Auch er, Müller, sei nicht gegen Windstrom generell. Er stehe für sinnvollen Windstrom. Strom in windarmen Regionen Deutschlands zu produzieren, diene nicht der Bevölkerung, sondern nur den Subventionsabschöpfern in Deutschland.

Müller machte den Windkraftgegnern Mut mit Erfahrungen und ersten Teilerfolgen in anderen Bereichen Baden-Württembergs, in denen sich ebenfalls Widerstand rege.
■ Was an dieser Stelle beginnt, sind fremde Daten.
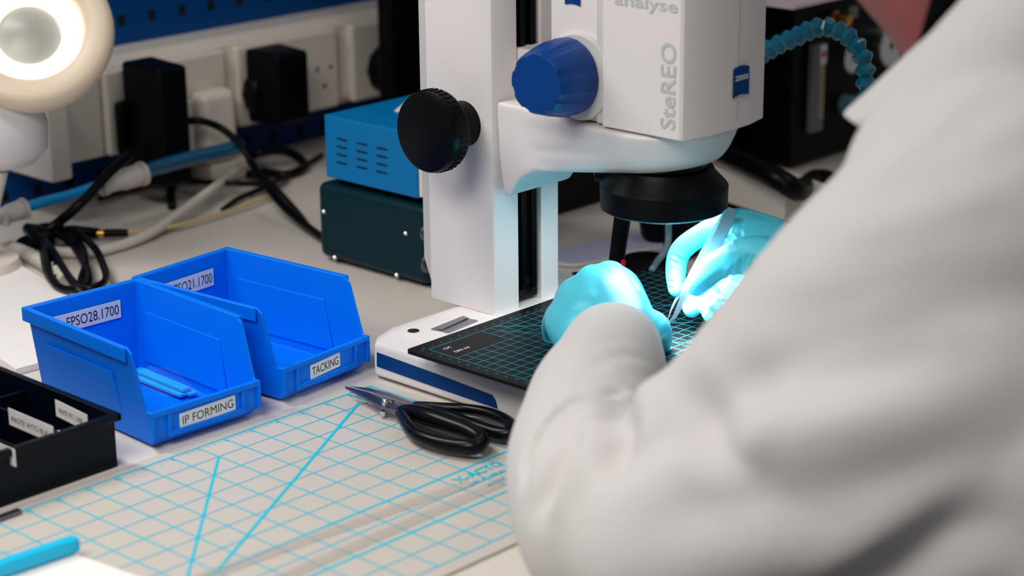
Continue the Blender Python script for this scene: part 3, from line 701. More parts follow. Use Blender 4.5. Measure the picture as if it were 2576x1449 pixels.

Müller ging auch auf die Frage ein, wie nun der weitere Verlauf aussehen wird. Mittlerweile sei der Pachtvertrag zwischen der Gemeinde Oberreichenbach und der Betreiberfirma unterschrieben. Müller: "Noch ist nichts verloren." Nun sei es wichtig, diesen Vertrag genau zu prüfen. Auch vom Rechtsbeistand der BI. Das Genehmigungsverfahren werde folgen. Daran beteiligt seien das Landratsamt und gegebenenfalls später das Regierungspräsidium. Danach gebe es noch Einspruchsrechte und Klagemöglichkeiten.

Gutachten überprüfen

Bis es soweit sei, würden aber noch Monate hingehen. Denn nun müssten verschiedene Gutachten im Detail ausgewertet werden. Schon allein bei der Akzeptanz von Gutachten scheiden sich die Geister. Konkret sieht Müller Anlass, die derzeitigen Gutachten zu überprüfen, nicht zuletzt hinsichtlich der Höhe von 239 Metern. So groß sollen die vier Würzbacher Anlagen werden. Zum Vergleich: Der Stuttgarter Fernsehturm ist 217 Meter hoch, die Simmersfelder Windräder bis zu 170 Meter. Die Rotoren werden länger als ein Fußballfeld lang sein. Würzbach würde somit zeitweise Rekordhalter werden.

Müller wie Schmucker warben, den Verein zu unterstützen, damit dieser noch mehr Schlagkraft erhalte. Die Beiträge seien bewusst niedrig angesetzt worden (zehn Euro pro Jahr). Ebenso würden Spenden helfen. Mit den Geldern sollen weitere Informationsveranstaltungen finanziert werden.